Прикладное искусство.
Внутреннее убранство дома
"Внутри крестьянские избы были убраны строго, но нарядно. В избе в переднем углу под иконами – большой стол для всей семьи, вдоль стен широкие встроенные лавки с резной опушкой, над ними полки для посуды. Северный шкафчик-поставец нарядно украшен росписыо – здесь птица Сирин и кони, цветы и картинки с аллегорическими изображениями времён года. Праздничный стол накрывали красным сукном, ставили на него резную и расписную посуду, ковши, резные светцы для лучины.
Ковши были самых разнообразных форм и размеров, в них наливали мед или квас. В некоторые ковши умещалось по несколько вёдер.”
“... Не скоро ели предки наши,
Не скоро двигались кругом
Ковши, серебряные чаши
С кипящим пивом и вином!
Они веселье в сердце лили,
Кипела пена по краям.
Их важно чашники носили
И низко кланялись гостям....”, - так описывает А.С. Пушкин в поэме "Руслан и Людмила" картину тесного, замкнутого неторопливого быта Древней Руси.

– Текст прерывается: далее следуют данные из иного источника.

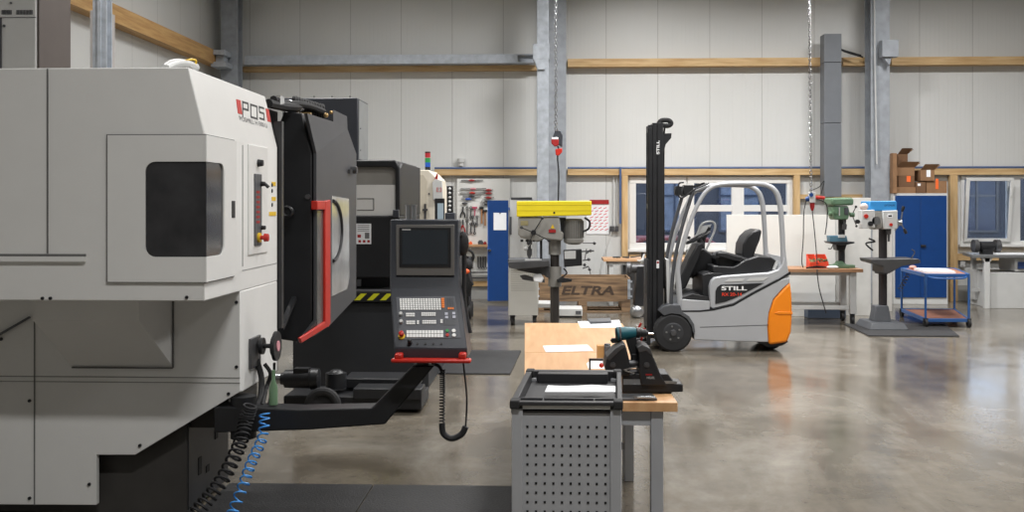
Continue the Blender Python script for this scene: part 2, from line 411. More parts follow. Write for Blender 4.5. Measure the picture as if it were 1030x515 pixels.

Ковшички для питья имели ладьевидную форму. Ручки ковшей делались в виде головы коня или утки. Ковши щедро украшались резьбой или росписью. Вокруг большого ковша, возвышавшегося в центре стола, они были похожи на утят вокруг наседки. Ковши, имеющие форму утки, так и назывались ковши-утицы. Братины – точёные сосуды для напитков в виде шара – тоже расписывались, давались к ним и надписи, например такого содержания: "Господа, гостите, пьяными не напивайтесь, вечера не дожидайтесь!" Из дерева вырезали и красивые солонки в виде коней и птиц, и миски, и, конечно, ложки. Деревянные ложки и в наши дни не стали музейными экспонатами. Мы охотно покупаем их для себя, дарим друзьям. Деревянные ложки необыкновенно удобны: и черенок по руке, и не обожжёшься.
Из дерева делали всё – и мебель, и корзину, и ступу, и сани, и колыбель для ребёнка. Часто эти бытовые предметы из дерева расписывали. Мастер думал не только о том, чтобы эти вещи были удобны, хорошо служили своему назначению, но заботился об их красоте, о том, чтобы они радовали людей, превращая работу, даже самую тяжёлую, в праздник.
Особенно почитались у крестьянина прялки. Прядение и ткачество было одним из основных занятий русских женщин. Нужно было наткать ткани, чтобы одеть свою большую семью, украсить дом полотенцами, скатертями. Не случайно поэтому прялка была традиционным подарком у крестьян, они с любовью хранились и передавались по наследству. По старому обычаю парень, посватавшись к девушке, дарил ей прялку собственной работы. Чем прялка наряднее, чем искуснее вырезана и расписана, тем больше чести жениху. Долгими зимними вечерами собирались девушки на посиделки, приносили прялки, работали да хвастались жениховыми подарками.”